> **GOAL OF THE EXERCISE**: Reproduce each of the lines word for word.

> **RAW DATA**:

+++

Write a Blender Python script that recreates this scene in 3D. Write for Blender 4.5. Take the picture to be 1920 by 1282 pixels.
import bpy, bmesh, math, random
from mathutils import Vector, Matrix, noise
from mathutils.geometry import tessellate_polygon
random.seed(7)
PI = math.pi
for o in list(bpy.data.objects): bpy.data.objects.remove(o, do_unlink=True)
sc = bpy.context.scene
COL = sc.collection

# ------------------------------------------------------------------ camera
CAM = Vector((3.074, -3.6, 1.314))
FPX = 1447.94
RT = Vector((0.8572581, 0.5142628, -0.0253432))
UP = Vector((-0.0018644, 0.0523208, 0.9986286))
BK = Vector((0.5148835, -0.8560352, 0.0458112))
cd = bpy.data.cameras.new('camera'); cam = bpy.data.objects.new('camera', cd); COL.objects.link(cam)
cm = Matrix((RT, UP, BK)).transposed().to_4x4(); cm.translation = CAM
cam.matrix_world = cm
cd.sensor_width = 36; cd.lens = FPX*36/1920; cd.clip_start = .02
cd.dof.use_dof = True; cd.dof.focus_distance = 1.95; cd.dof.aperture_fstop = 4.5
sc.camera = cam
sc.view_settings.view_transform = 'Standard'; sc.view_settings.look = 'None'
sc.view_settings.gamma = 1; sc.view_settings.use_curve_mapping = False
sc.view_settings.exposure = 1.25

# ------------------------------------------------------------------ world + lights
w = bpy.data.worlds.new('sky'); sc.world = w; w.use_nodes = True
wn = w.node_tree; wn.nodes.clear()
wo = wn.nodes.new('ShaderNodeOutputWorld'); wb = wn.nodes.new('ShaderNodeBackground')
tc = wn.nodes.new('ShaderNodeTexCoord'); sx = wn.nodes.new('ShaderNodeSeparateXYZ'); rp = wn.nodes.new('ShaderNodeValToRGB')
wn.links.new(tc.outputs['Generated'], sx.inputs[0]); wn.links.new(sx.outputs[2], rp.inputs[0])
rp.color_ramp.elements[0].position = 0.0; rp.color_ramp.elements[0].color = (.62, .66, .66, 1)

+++

> **PROBLEM SOLUTION**:
Write a Blender Python script that recreates this scene in 3D. Write for Blender 4.5. Take the picture to be 1920 by 1282 pixels.
import bpy, bmesh, math, random
from mathutils import Vector, Matrix, noise
from mathutils.geometry import tessellate_polygon
random.seed(7)
PI = math.pi
for o in list(bpy.data.objects): bpy.data.objects.remove(o, do_unlink=True)
sc = bpy.context.scene
COL = sc.collection

# ------------------------------------------------------------------ camera
CAM = Vector((3.074, -3.6, 1.314))
FPX = 1447.94
RT = Vector((0.8572581, 0.5142628, -0.0253432))
UP = Vector((-0.0018644, 0.0523208, 0.9986286))
BK = Vector((0.5148835, -0.8560352, 0.0458112))
cd = bpy.data.cameras.new('camera'); cam = bpy.data.objects.new('camera', cd); COL.objects.link(cam)
cm = Matrix((RT, UP, BK)).transposed().to_4x4(); cm.translation = CAM
cam.matrix_world = cm
cd.sensor_width = 36; cd.lens = FPX*36/1920; cd.clip_start = .02
cd.dof.use_dof = True; cd.dof.focus_distance = 1.95; cd.dof.aperture_fstop = 4.5
sc.camera = cam
sc.view_settings.view_transform = 'Standard'; sc.view_settings.look = 'None'
sc.view_settings.gamma = 1; sc.view_settings.use_curve_mapping = False
sc.view_settings.exposure = 1.25

# ------------------------------------------------------------------ world + lights
w = bpy.data.worlds.new('sky'); sc.world = w; w.use_nodes = True
wn = w.node_tree; wn.nodes.clear()
wo = wn.nodes.new('ShaderNodeOutputWorld'); wb = wn.nodes.new('ShaderNodeBackground')
tc = wn.nodes.new('ShaderNodeTexCoord'); sx = wn.nodes.new('ShaderNodeSeparateXYZ'); rp = wn.nodes.new('ShaderNodeValToRGB')
wn.links.new(tc.outputs['Generated'], sx.inputs[0]); wn.links.new(sx.outputs[2], rp.inputs[0])
rp.color_ramp.elements[0].position = 0.0; rp.color_ramp.elements[0].color = (.62, .66, .66, 1)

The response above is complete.